AI Wont Save Your Company: Human Creativity Will
Nir Bashan for Forbes Magazine
In my work with different groups across the country, I uncover a commonality found in almost in every one I work with. No matter what industry. From the manufacturing industry to the financial services industry, the same sentiment comes up often when people at work are stuck. And that sentiment is often some variation of this:We need better technology. And we need AI.
But what we are really looking for is not about more tech, or even AI. What we are really looking for are more solutions to issues we are facing at work. Technology is not a substitute for human ingenuity and the pursuit of solutions, but it can often masquerade as such. Tempting us to shore only to snag us on an unseen reef.
Here are three ways that can truly help you and your organization forever shift the balance away from a tech dependency and onto a solution mindset. No matter what the flavor of the moment is in the technology world.
Call Out The Hype
The technology sector is literally in love with themselves. With a Public Relations system that was once reserved for Hollywood’s long gone glitz and glam, the tech industry has taken up the void left by Hollywood of the most self-congratulatory industry on earth.
They think that their tech is so good, so important and so amazing that it can cure all of humanities issues in one fell swoop. Remember blockchain? Or even IOT, The Internet of Things? That was supposed to bring on a foundational shift that would forever change our lives. Our toaster oven was going to be connected to the internet! And somehow that would make it “smart” according to the ceaseless PR machine. But what happened turned out to be more hype than fact. I’m sure there are folks out there who love that their toaster has an app, but most of us still burn our toast the old fashioned way: by turning the knob too steep.
So next time a vendor is demonstrating that latest software that they are telling you that you must have or you are being pitched on an AI implementation that will change work forever, call out the hype. Ask for details. Ask for how things actually work rather than getting caught up in the frenzy of adding the letters “AI” to anything and everything without substance. Calling out the hype and not falling into the trap of blindly following what everyone else is doing can be an amazing boost to creativity and innovation, not that software that promises to automate your thinking for you.
AI’s Overpromise
You guessed it: the AI revolution just well may be overhyped.
A recent study has shown that most employees think that AI has over promised on its potential. Much talk about the Fourth Industrial Revolution leaves little room but to assume that AI is yet another bubble. And according to Harvard’s Ash Center for Democratic Governance and Innovation, this hype is not easy to reverse.
There will be generations of folks who believe that the AI systems are ripe for offloading creativity and innovation to, and that the AI will take care of that for us. But there is nothing that can be further from the truth. And the damage is real.CEO: C-suite news, analysis, and advice for top decision makers right to your inbox.
We need to rely on ourselves and create habits to nurture an environment where creativity and innovation can take hold.
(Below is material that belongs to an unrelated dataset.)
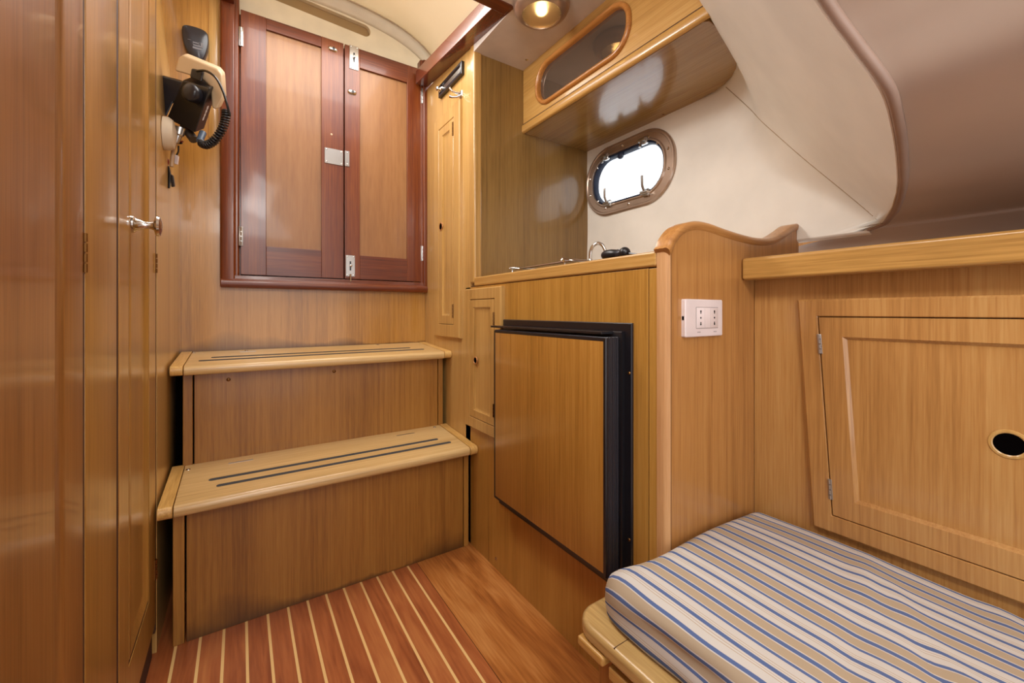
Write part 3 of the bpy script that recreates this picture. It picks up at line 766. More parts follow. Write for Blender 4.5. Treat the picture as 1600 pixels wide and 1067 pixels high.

And often that means shutting down the phones, tech, AI and laptops and engaging hands-on in our business or with our customers.
One thing that anyone can do today to overcome AI’s overpromise of salvation is to do things in person again. While I know that you are triple booked Monday to Friday, taking the time to actually do things in person yield results that are the cornerstone of creativity and innovation. It is when we meet our staff, customers, co-workers and vendors face to face, we are able to overcome challenges, come up with creative solutions, close sales, build relationships and overcome adversity. And it turns out that the science backs this. So a bit more in-person time can yield such great returns if we only steer away from AI’s overpromise and do things in person again.
The Myth of Doing More
Some of the most recent studies on AI at work have shown that the advent of AI has lengthened the work day, instead of shortened it. The study found that AI “intensified” work, often with workers feeling that their workload has grown and are now stressed out from both existing things that they have to deal with plus newfound AI based tasks on top. In short, there is a myth that AI will allow us to do more, and it is propagated by the PR machine of the tech world to serve its own self interests.
The myth of AI helping us do more reminds me of the rush a few years ago to worship at the alter of multitasking. We saw many people rush to defend how multitasking can allow us to do more with less time, but that overlooked the inconvenient truth: Multitasking does not work. It often creates fragmented and uncompleted work that appear on the outside as impressive but is hopelessly incomplete. AI promises that same degree of multitasking to excel but may not allow us to complete tasks to any degree of quality.
To counter this myth of doing more, do better instead. Take on less work but complete it more meaningfully. Doing less, but doing it better, far outweighs the mess of doing more but not completing what you have started. Decrease the quantity of your work in order to improve the quality of your work. AI promises to do both, but we must balance accomplishments of tasks with the quantity of tasks in order to excel at work.
Technology can only get us so far. At best, technology is a tool that we can use to implement our own ideas and thoughts for better solutions. Yet we end up falling in love with the promise of technology to make our lives so much easier. And in some cases, technology does make things easier, but we must remember to use it is a tool, one of many available to us, to get where we need to go. It is not the tool itself, but how we use it that makes all the difference.